## Begin Raw data

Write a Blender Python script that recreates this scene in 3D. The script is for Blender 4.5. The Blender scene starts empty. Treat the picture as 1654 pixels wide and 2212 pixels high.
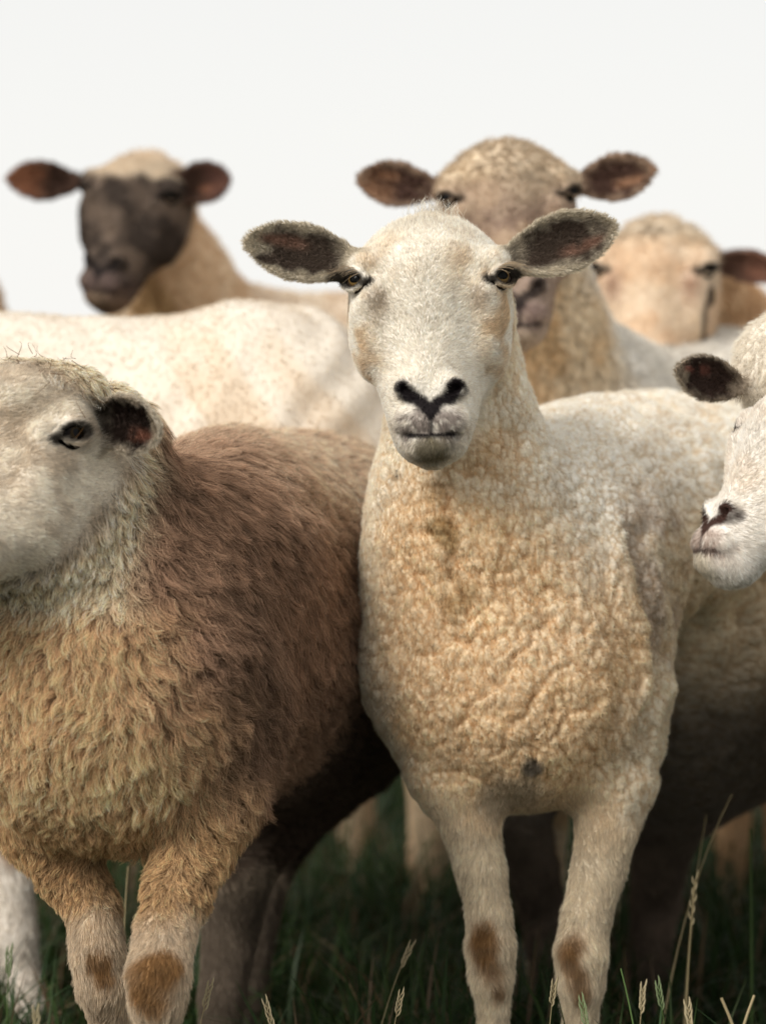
import bpy, math, time
import numpy as np
from mathutils import Matrix, Vector
T0 = time.time()
C = bpy.context.scene.collection
S = bpy.context.scene
rng = np.random.default_rng(7)
A32 = lambda *v: np.array(v, dtype=np.float32)

# ------------------------------------------------------------------ camera, sky, sun, exposure
CAM_Z = .76
PXA = .00016                      # tangent of the view angle per picture unit (picture 1654 x 2212 units)
cam_d = bpy.data.cameras.new('camera'); cam = bpy.data.objects.new('camera', cam_d); C.objects.link(cam)
cam.location = (0, 0, CAM_Z); cam.rotation_euler = (math.radians(90), 0, 0)
cam_d.sensor_fit = 'VERTICAL'; cam_d.sensor_height = 36; cam_d.sensor_width = 27
cam_d.lens = 36 / (2212 * PXA); cam_d.shift_y = -(1106 - 850) / 2212
cam_d.clip_start = .05; cam_d.clip_end = 2000
cam_d.dof.use_dof = True; cam_d.dof.focus_distance = 2.72; cam_d.dof.aperture_fstop = 3.6
S.camera = cam

w = bpy.data.worlds.new('World'); S.world = w; w.use_nodes = True
nt = w.node_tree; nt.nodes.clear()
SUN_EL, SUN_AZ = math.radians(52), math.radians(-62)     # azimuth from the view direction's back, to the left
sky = nt.nodes.new('ShaderNodeTexSky'); sky.sky_type = 'NISHITA'; sky.sun_disc = False
sky.sun_elevation = SUN_EL; sky.dust_density = 4; sky.air_density = 1
mixn = nt.nodes.new('ShaderNodeMix'); mixn.data_type = 'RGBA'; mixn.inputs[0].default_value = .93
# even overcast cloud, a little brighter towards the horizon
tcw = nt.nodes.new('ShaderNodeTexCoord'); sx = nt.nodes.new('ShaderNodeSeparateXYZ'); crw = nt.nodes.new('ShaderNodeMapRange'); crw.inputs[1].default_value = 0; crw.inputs[2].default_value = .22
mw = nt.nodes.new('ShaderNodeMix'); mw.data_type = 'RGBA'; mw.inputs[6].default_value = (5.08, 5.03, 4.88, 1); mw.inputs[7].default_value = (4.50, 4.44, 4.30, 1)
nt.links.new(tcw.outputs['Generated'], sx.inputs[0]); nt.links.new(sx.outputs[2], crw.inputs[0]); nt.links.new(crw.outputs[0], mw.inputs[0]); nt.links.new(mw.outputs[2], mixn.inputs[7])
bg = nt.nodes.new('ShaderNodeBackground'); bg.inputs[1].default_value = .1
wo = nt.nodes.new('ShaderNodeOutputWorld')
nt.links.new(sky.outputs[0], mixn.inputs[6]); nt.links.new(mixn.outputs[2], bg.inputs[0]); nt.links.new(bg.outputs[0], wo.inputs[0])

sd = bpy.data.lights.new('sun', 'SUN'); sun = bpy.data.objects.new('sun', sd); C.objects.link(sun)
sd.energy = 1.5; sd.angle = math.radians(24); sd.color = (1, .95, .88)
sdir = Vector((-.60, -.64, .64)).normalized()             # towards the sun: up, to the left, on the camera's side
sun.rotation_euler = sdir.to_track_quat('Z', 'Y').to_euler(); sun.location = (-4, -3, 8)
sky.sun_elevation = math.asin(sdir.z); sky.sun_rotation = math.atan2(sdir.x, sdir.y)

S.view_settings.view_transform = 'Standard'; S.view_settings.look = 'None'
S.view_settings.exposure = 1.0; S.view_settings.gamma = 1; S.view_settings.use_curve_mapping = False
S.render.engine = 'CYCLES'
S.cycles.use_denoising = True
S.cycles.max_bounces = 6; S.cycles.diffuse_bounces = 4; S.cycles.transparent_max_bounces = 4
S.cycles_curves.shape = 'RIBBONS'; S.cycles_curves.subdivisions = 2

# ------------------------------------------------------------------ maths helpers
def W(px, py, d):
    """the point of the place seen at picture position (px, py) when it stands d metres away"""
    return A32((px - 827) * PXA * d, d, CAM_Z + (850 - py) * PXA * d)
def nrm(v):
    v = np.asarray(v, dtype=np.float32); return v / np.linalg.norm(v)
def sstep(a, b, x):
    t = np.clip((x - a) / (b - a), 0, 1); return t * t * (3 - 2 * t)
def _hash(ix, iy, iz, s=0):
    h = (ix.astype(np.int64) * 374761393 + iy.astype(np.int64) * 668265263 + iz.astype(np.int64) * 2147483647 + s * 1274126177) & 0xffffffff
    h = ((h ^ (h >> 13)) * 1274126177) & 0xffffffff
    h = ((h ^ (h >> 16)) * 668265263) & 0xffffffff
    return ((h ^ (h >> 15)) & 0xffffff).astype(np.float32) / float(0xffffff)
def vnoise(P, s=0):
    i = np.floor(P).astype(np.int64); f = (P - i).astype(np.float32); f = f * f * (3 - 2 * f)
    r = 0
    for dx in (0, 1):
        for dy in (0, 1):
            for dz in (0, 1):
                wgt = (f[:, 0] if dx else 1 - f[:, 0]) * (f[:, 1] if dy else 1 - f[:, 1]) * (f[:, 2] if dz else 1 - f[:, 2])
                r = r + wgt * _hash(i[:, 0] + dx, i[:, 1] + dy, i[:, 2] + dz, s)
    return r
def fbm(P, o=3, s=0):
    r = 0; a = .5; t = 0
    for k in range(o):
        r = r + a * vnoise(P * (2 ** k), s + k * 17); t += a; a *= .5
    return r / t
def vor(P, s=0):
    """distance to the nearest and second nearest cell point"""
    i = np.floor(P).astype(np.int64); d1 = np.full(len(P), 9., np.float32); d2 = d1.copy()
    for dx in (-1, 0, 1):
        for dy in (-1, 0, 1):
            for dz in (-1, 0, 1):
                c = i + np.array((dx, dy, dz))
                q = np.stack([c[:, k] + .5 + .8 * (_hash(c[:, 0], c[:, 1], c[:, 2], s + k * 7 + 1) - .5) for k in range(3)], 1)
                d = np.linalg.norm(P - q, axis=1).astype(np.float32)
                n1 = np.minimum(d1, d); d2 = np.minimum(d2, np.maximum(d1, d)); d1 = n1
    return d1, d2

# ------------------------------------------------------------------ distance shapes
class RC:                                             # tapered limb between two joints
    def __init__(s, a, ra, b, rb):
        s.a = np.asarray(a, np.float32); s.b = np.asarray(b, np.float32); s.ra = ra; s.rb = rb
        s.c = (s.a + s.b) / 2; s.r = np.linalg.norm(s.a - s.b) / 2 + max(ra, rb)
    def f(s, P):
        ab = s.b - s.a; t = np.clip((P - s.a) @ ab / max(float(ab @ ab), 1e-9), 0, 1)
        return np.linalg.norm(P - s.a - t[:, None] * ab, axis=1) - (s.ra + (s.rb - s.ra) * t)
class CH:                                             # chain of tapered limbs, joints kept at their own radius
    def __init__(s, segs):
        s.g = segs; p = np.array([g.a for g in segs] + [segs[-1].b]); s.c = (p.min(0) + p.max(0)) / 2
        s.r = float(np.linalg.norm(p.max(0) - p.min(0)) / 2 + max(max(g.ra, g.rb) for g in segs))
    def f(s, P):
        d = s.g[0].f(P)
        for g in s.g[1:]:
            e = g.f(P); h = np.maximum(.006 - np.abs(d - e), 0) / .006; d = np.minimum(d, e) - h * h * .0015
        return d
class EL:                                             # ellipsoid; axis = direction of its own y axis
    def __init__(s, c, r, axis=(0, 1, 0), up=(0, 0, 1)):
        s.c = np.asarray(c, np.float32); s.rad = np.asarray(r, np.float32); s.r = float(max(r))
        y = nrm(axis); x = nrm(np.cross(y, nrm(up))); z = np.cross(x, y); s.M = np.stack([x, y, z], 1).astype(np.float32)
    def f(s, P):
        q = (P - s.c) @ s.M
        k0 = np.linalg.norm(q / s.rad, axis=1); k1 = np.linalg.norm(q / (s.rad ** 2), axis=1)
        return k0 * (k0 - 1) / np.maximum(k1, 1e-6)
class Head:
    """frame of a head: origin at the chin, Z up the face to the poll, Y out of the forehead, X sideways"""
    def __init__(s, o, up, fwd, sc=1.):
        s.o = np.asarray(o, np.float32); z = nrm(up); f = nrm(fwd); y = nrm(f - z * (f @ z)); x = np.cross(y, z)
        s.M = np.stack([x, y, z], 1).astype(np.float32); s.s = sc; s.out = nrm((.72, .68, .02)); s.gaze = (.40, .91, .02); s.open = 1.; s.tilt = .12
    def loc(s, P): return ((P - s.o) @ s.M) / s.s
    def wld(s, p): return s.o + s.s * (s.M @ np.asarray(p, np.float32))
    def vec(s, v): return s.M @ np.asarray(v, np.float32)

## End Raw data

Print the data above verbatim from the first line through the line holding "A32 = lambda", leaving every picture out.

Write a Blender Python script that recreates this scene in 3D. The script is for Blender 4.5. The Blender scene starts empty. Treat the picture as 1654 pixels wide and 2212 pixels high.
import bpy, math, time
import numpy as np
from mathutils import Matrix, Vector
T0 = time.time()
C = bpy.context.scene.collection
S = bpy.context.scene
rng = np.random.default_rng(7)
A32 = lambda *v: np.array(v, dtype=np.float32)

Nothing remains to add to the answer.